Partant de photographies, Jacques organise un univers plein de contre-courants. Le mouvement des insectes est pris dans des rets colorés, ils sont vivants et pétrifiés, puis rendus aux passants. Ce travail ouvre à un certain mystère, lequel tient aux fonds, fondus enserrant les diptères ou hyménoptères, et que contrebalance la géométrie résultant des mises en scènes ou du rapport fond-sujet. Jacques scénarise le vertige des insectes, la rapidité, le kaléidoscope d’une vision en accéléré. Il fallait, d’après Matisse, prendre appui sur le réel pour s’en libérer…
Les oeuvres, dont la modernité commence avec une technique bien personnelle, fouillent l’infiniment petit à certains moments, nous disant combien la vue est parfois interdite aux éléments minuscules, et que, se répliquant, le minuscule est susceptible d’envahir la totalité de l’espace.

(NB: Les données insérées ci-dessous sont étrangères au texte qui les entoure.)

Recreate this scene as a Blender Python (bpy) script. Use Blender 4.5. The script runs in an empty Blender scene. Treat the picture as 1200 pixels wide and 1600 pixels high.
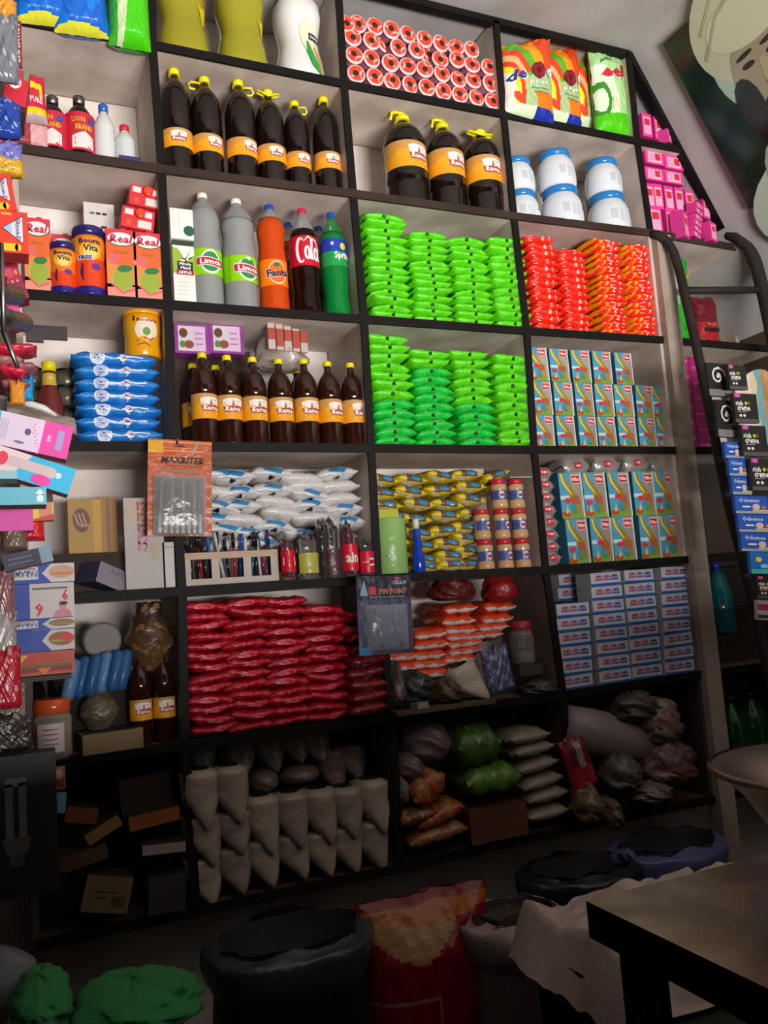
import bpy, math, random
from math import sin, cos, pi, radians
from mathutils import Vector, Matrix
random.seed(7)
rnd = random.uniform
SC = bpy.context.scene
COL = SC.collection

# ---------------- camera ----------------
FPX = 1300.0
RR = Vector((0.91562545, -0.39519931, -0.07380747))
UU = Vector((0.02461751, -0.12812812, 0.99145205))
FW = Vector((0.40127797, 0.90961568, 0.10758855))
CAM = Vector((0.0, -2.3, 1.35))
cd = bpy.data.cameras.new('camera'); cam = bpy.data.objects.new('camera', cd); COL.objects.link(cam)
cd.sensor_fit = 'HORIZONTAL'; cd.sensor_width = 36; cd.lens = 36 * FPX / 1200
cd.clip_start = 0.02
M3 = Matrix((RR, UU, -FW)).transposed()
cam.matrix_world = Matrix.Translation(CAM) @ M3.to_4x4()
SC.camera = cam

# ---------------- light ----------------
w = bpy.data.worlds.new('world'); SC.world = w; w.use_nodes = True
w.node_tree.nodes['Background'].inputs[0].default_value = (0.55, 0.6, 0.7, 1)
w.node_tree.nodes['Background'].inputs[1].default_value = 0.1
DOOR = (0.1, 1.8, 1.25)           # doorway of the shop behind the camera: x0, x1, height
def area(name, loc, rot, sx, sy, power, col):
    l = bpy.data.lights.new(name, 'AREA'); l.shape = 'RECTANGLE'; l.size = sx; l.size_y = sy
    l.energy = power; l.color = col
    o = bpy.data.objects.new(name, l); o.location = loc; o.rotation_euler = rot; COL.objects.link(o); return o
area('doorway_daylight', ((DOOR[0]+DOOR[1])/2, -4.32, DOOR[2]/2), (radians(90), 0, 0), DOOR[1]-DOOR[0], DOOR[2], 520, (1.0, 0.97, 0.95))
SC.view_settings.view_transform = 'Standard'; SC.view_settings.look = 'None'
SC.view_settings.gamma = 1; SC.view_settings.use_curve_mapping = False
SC.view_settings.exposure = 0.0

# ---------------- helpers ----------------
def at(px, py, Y):
    d = FW + RR * ((px - 600) / FPX) - UU * ((py - 800) / FPX)
    return CAM + d * ((Y - CAM.y) / d.y)
def atx(px, py, X):
    d = FW + RR * ((px - 600) / FPX) - UU * ((py - 800) / FPX)
    return CAM + d * ((X - CAM.x) / d.x)
_hc = {}
def H(h):
    if not isinstance(h, str): return h
    if h not in _hc:
        s = [int(h[i:i+2], 16) / 255 for i in (0, 2, 4)]
        _hc[h] = tuple((x / 12.92 if x < .04045 else ((x + .055) / 1.055) ** 2.4) for x in s)
    return _hc[h]
def mixc(a, b, t):
    a = H(a); b = H(b); return tuple(a[i] * (1 - t) + b[i] * t for i in range(3))
def noise(x, y, s=0):
    return sin(x * 1.7 + s * 3.1) * cos(y * 2.3 - s * 1.3) * .5 + sin(x * 4.1 - y * 2.9 + s * 5.7) * .3 + cos(x * 7.3 + y * 6.1 + s) * .2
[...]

Comme une démographie devenue incontrôlable.
Parmi les « images » proposées, certaines tiennent d’une forme de tressage, lisibles d’un point de vue plus significativement poétique, entrelacs d’encres et de matières suggestives, reliefs étranges, telle la vision d’une nuit coulée comme un plomb coloré sur la froidure lumineuse de la ouate.
Après des années de création où la couleur s’exprimait joyeusement et en force, Jacques est entré dans un règne adouci et plus intimiste avec ses séries d’insectes prétextes à l’expression et au mouvement, comme s’il avait décidé d’avancer vers son sujet avec une douceur aussi prudente que décidée.
Il entre aussi dans ce travail des matières naturelles comme le sable, la sciure… Peut- être est-ce là le point de départ d’un autre mystère, d’une nouvelle sensualité rompant avec le domaine des seules surfaces lisses…
Derrière le masque parfois quelque peu sévère d’oeuvres qui seront qualifiées d’abstraites bruisse ici une âme très sensible pour laquelle l’art est refuge, don de transmission, recherche pure et mutations. Sur la longue durée.